GOAL
Report all lines holding "pixels".
-------- RECORDS FOR PROCESSING --------
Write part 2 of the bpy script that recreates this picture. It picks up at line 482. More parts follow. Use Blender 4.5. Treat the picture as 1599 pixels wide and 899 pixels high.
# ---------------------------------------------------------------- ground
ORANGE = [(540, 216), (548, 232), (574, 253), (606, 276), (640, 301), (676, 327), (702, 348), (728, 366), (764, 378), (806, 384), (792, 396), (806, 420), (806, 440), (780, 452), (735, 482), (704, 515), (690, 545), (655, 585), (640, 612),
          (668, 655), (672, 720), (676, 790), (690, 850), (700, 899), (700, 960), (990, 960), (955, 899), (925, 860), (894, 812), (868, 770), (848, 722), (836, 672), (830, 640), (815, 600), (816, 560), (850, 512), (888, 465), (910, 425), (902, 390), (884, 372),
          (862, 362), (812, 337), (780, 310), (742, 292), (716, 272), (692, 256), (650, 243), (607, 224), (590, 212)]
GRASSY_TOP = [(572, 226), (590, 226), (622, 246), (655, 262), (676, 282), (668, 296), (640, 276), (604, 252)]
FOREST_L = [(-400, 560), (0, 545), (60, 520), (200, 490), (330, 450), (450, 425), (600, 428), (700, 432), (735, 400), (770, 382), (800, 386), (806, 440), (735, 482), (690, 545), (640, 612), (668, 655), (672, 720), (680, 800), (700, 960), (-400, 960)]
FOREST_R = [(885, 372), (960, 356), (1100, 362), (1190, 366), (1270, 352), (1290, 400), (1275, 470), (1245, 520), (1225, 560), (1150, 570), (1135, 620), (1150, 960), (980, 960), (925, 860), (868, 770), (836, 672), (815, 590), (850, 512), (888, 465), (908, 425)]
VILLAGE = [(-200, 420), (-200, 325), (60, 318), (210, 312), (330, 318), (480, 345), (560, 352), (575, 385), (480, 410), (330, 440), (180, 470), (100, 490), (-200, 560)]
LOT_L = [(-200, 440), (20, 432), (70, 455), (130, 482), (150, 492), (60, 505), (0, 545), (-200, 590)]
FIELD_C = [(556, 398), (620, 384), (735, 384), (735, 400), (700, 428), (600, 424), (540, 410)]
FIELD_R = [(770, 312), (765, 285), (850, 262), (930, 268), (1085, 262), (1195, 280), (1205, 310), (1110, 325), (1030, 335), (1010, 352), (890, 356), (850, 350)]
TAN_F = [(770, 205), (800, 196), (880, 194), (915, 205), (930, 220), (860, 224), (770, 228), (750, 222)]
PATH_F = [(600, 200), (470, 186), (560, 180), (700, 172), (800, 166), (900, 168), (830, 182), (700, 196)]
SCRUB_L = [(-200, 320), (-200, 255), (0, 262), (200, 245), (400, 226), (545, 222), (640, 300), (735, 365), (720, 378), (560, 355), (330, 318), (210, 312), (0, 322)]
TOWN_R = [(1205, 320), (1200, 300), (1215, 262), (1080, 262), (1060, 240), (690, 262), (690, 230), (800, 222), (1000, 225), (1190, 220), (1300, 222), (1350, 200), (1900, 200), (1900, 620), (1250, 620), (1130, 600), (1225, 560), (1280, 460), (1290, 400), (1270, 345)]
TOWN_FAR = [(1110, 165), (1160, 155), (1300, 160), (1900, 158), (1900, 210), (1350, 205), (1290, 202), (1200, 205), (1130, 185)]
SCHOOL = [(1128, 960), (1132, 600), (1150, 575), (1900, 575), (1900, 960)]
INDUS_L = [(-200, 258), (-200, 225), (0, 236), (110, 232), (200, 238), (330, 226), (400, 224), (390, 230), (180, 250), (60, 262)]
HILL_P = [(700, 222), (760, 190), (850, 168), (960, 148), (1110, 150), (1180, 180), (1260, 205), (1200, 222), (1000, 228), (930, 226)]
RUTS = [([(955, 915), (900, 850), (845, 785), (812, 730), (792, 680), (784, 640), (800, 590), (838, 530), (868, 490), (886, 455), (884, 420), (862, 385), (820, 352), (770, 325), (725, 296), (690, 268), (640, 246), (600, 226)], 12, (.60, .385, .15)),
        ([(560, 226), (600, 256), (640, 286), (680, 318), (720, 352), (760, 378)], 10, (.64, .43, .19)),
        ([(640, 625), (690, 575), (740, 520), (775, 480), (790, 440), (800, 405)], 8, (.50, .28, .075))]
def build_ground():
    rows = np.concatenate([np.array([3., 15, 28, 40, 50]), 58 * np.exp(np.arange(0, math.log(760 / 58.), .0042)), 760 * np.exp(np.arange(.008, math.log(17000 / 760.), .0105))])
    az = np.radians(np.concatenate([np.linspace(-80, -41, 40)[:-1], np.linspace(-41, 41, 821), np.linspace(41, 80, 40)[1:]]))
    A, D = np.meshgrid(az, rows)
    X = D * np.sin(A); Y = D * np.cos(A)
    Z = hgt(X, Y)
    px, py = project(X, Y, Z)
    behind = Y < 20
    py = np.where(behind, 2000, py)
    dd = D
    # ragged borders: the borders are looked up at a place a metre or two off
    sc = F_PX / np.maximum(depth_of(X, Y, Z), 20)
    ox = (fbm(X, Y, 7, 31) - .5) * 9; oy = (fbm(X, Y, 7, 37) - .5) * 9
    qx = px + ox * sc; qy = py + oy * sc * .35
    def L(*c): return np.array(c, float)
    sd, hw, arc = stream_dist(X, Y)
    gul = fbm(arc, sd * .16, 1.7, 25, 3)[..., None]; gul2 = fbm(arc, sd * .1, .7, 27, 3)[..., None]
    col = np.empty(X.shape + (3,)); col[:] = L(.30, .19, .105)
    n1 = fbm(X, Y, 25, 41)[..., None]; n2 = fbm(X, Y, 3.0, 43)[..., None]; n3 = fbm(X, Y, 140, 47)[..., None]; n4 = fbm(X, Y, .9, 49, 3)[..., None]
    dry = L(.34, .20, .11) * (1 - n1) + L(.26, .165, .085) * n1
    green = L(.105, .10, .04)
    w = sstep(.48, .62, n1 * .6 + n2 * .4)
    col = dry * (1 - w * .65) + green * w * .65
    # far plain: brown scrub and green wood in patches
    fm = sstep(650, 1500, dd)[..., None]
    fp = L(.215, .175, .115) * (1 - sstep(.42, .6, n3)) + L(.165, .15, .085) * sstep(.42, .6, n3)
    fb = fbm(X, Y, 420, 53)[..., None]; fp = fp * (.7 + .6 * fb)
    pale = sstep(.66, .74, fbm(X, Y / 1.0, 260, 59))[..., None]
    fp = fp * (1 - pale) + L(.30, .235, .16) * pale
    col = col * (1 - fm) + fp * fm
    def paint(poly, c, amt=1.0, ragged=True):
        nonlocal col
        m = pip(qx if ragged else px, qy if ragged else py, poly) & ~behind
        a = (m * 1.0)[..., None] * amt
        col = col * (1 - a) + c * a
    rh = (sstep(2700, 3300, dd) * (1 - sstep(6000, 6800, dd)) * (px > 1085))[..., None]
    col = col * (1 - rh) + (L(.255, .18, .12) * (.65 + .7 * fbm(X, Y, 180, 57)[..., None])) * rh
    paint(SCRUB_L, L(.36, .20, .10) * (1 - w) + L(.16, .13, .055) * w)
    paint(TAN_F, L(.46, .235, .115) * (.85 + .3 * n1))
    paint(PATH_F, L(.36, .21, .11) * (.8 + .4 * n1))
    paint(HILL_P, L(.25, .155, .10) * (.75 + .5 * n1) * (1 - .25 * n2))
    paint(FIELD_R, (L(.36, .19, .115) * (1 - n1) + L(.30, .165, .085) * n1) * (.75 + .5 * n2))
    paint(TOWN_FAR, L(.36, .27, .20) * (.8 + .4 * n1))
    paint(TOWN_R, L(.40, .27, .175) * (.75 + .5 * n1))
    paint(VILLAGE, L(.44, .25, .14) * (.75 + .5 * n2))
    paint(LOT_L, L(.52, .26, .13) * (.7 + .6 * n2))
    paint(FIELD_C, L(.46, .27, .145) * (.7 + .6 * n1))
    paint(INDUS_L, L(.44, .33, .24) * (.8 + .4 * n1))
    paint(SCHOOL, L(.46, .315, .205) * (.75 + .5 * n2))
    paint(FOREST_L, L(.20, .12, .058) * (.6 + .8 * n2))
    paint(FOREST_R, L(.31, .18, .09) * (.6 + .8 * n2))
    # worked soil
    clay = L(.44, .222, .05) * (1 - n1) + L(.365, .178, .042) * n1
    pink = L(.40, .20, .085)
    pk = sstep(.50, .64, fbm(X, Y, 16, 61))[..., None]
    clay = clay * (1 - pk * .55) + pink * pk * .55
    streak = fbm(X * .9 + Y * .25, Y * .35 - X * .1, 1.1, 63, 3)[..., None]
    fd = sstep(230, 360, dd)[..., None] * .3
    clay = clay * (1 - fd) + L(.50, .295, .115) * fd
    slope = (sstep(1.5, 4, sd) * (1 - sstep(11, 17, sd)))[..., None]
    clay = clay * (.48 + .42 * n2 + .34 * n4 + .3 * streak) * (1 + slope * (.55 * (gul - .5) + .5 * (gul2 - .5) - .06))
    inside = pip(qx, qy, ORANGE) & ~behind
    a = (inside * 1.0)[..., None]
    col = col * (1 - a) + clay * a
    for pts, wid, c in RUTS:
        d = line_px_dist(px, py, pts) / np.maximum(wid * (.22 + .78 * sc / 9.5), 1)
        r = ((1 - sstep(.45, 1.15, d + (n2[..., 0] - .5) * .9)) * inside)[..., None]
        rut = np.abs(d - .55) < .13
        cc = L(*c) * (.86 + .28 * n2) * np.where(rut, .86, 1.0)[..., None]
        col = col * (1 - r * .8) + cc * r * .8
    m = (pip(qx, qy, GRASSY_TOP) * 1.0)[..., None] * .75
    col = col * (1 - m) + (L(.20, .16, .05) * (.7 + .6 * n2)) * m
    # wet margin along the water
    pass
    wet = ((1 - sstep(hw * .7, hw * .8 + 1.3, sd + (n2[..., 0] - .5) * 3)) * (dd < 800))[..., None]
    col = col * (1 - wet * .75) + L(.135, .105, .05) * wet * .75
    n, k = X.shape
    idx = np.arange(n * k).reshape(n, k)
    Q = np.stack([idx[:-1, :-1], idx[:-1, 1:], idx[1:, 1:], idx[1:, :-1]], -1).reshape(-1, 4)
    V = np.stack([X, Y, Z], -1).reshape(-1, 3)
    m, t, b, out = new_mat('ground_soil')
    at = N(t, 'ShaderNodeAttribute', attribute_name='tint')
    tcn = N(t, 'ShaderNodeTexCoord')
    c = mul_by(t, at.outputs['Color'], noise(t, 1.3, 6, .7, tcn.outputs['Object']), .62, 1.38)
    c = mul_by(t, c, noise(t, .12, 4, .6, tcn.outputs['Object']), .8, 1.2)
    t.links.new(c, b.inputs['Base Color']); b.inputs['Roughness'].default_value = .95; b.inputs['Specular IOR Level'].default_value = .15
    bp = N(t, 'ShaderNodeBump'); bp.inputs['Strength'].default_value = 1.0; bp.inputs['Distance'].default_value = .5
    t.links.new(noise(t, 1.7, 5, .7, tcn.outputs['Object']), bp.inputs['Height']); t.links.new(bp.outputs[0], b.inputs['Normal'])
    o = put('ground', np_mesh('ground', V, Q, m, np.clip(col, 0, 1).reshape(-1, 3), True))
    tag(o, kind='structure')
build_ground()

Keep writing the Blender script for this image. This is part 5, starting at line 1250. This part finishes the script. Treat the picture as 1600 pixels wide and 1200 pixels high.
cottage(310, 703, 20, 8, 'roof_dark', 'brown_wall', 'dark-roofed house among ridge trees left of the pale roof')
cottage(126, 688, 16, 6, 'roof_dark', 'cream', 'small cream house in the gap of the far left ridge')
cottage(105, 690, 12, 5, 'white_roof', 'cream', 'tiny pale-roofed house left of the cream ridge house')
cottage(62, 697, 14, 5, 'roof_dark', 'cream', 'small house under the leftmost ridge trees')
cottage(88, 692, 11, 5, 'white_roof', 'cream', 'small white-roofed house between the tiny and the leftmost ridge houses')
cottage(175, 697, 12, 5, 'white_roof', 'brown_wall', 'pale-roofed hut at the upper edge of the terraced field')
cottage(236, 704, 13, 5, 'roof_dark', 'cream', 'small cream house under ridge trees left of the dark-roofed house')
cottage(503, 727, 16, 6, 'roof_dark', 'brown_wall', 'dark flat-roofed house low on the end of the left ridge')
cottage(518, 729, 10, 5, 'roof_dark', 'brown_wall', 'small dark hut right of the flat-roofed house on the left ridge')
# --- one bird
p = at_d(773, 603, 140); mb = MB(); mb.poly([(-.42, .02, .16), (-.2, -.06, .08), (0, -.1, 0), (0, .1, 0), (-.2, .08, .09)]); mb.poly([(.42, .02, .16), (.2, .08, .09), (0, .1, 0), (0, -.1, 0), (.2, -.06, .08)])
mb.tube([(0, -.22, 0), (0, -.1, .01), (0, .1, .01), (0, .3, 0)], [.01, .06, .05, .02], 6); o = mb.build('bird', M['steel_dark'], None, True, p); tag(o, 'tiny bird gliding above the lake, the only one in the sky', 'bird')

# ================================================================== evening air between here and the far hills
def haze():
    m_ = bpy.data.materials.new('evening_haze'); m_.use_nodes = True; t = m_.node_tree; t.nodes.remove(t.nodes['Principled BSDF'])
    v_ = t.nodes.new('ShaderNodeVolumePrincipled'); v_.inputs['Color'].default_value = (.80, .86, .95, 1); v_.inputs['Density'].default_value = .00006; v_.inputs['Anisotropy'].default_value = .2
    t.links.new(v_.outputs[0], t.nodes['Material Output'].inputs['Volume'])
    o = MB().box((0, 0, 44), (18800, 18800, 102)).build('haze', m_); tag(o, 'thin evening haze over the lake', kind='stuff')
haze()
--------
SOLVED EXERCISE
Write part 2 of the bpy script that recreates this picture. It picks up at line 482. More parts follow. Use Blender 4.5. Treat the picture as 1599 pixels wide and 899 pixels high.
Keep writing the Blender script for this image. This is part 5, starting at line 1250. This part finishes the script. Treat the picture as 1600 pixels wide and 1200 pixels high.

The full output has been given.